Однажды утром, придя в школу, я обнаружила, что на дверце моего шкафчика кто-то написал «Грязная еврейка». Почему-то это казалось особенно оскорбительным – ведь моя семья считала себя «реформированной», да и я никогда не питала особой эмоциональной привязанности к своей вере. Я была еврейкой и считала это просто частью своей ДНК, как карие глаза, но начала понимать: независимо от того, кем ты себя считаешь, другие будут придумывать для тебя собственные определения.

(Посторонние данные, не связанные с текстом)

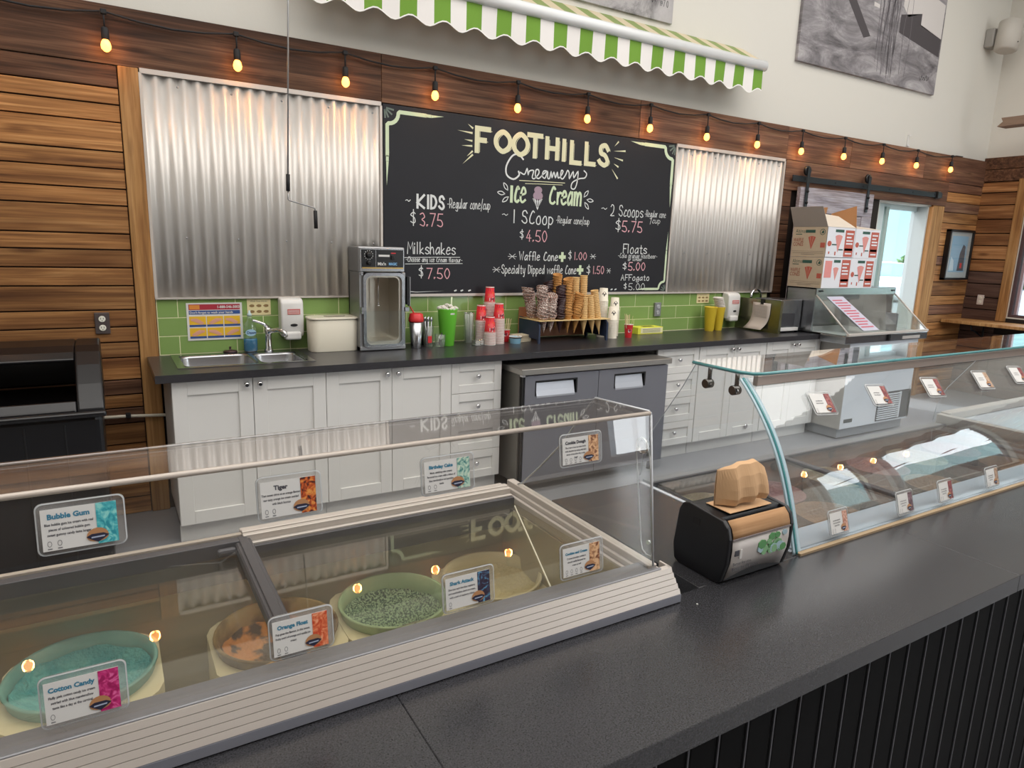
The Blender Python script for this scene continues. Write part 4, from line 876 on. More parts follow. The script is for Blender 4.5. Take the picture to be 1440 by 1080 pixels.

Подобные проявления антисемитизма не считались уникальными, хотя по большей части в них не было настоящей ненависти и злобы. И все же они могли вызвать дискомфорт у тех, кто не соответствовал стандартам. Для ежегодного tableau vivant (рождественского представления) в школе Берроуза выбирали несколько красивых учеников, которым предстояло блеснуть в постановке о рождении Иисуса. Все остальные студенты обязаны были присутствовать на спектакле: избежать его можно было, только принеся записку от родителей, освобождающую по соображениям вероисповедания. Это не было религиозным мероприятием, но повышенное внимание к одной отдельно взятой системе верований беспокоило меня. Почему, например, мы не ставим пьесу об очищении храма Иудой Маккавеем, в честь которого существует праздник Ханука? Почему в течение года не отмечаем другие, не менее важные культурные или религиозные события? Возможно, это связано с тем, что большинство студентов принадлежат к одной конфессии. Но если так, это указывает на еще более серьезную проблему. Посещение спектакля ставило меня перед невозможным выбором: участвовать в мероприятии, которое вызывало у меня несогласие, или отказаться присутствовать и еще сильнее отдалиться от коллектива. В конце концов я с неохотой пришла. Мне удалось найти для себя компромисс, впрочем, довольно жалкий: мой «бунт» заключался в том, что я вместе с еще одним учеником-евреем села на последний ряд.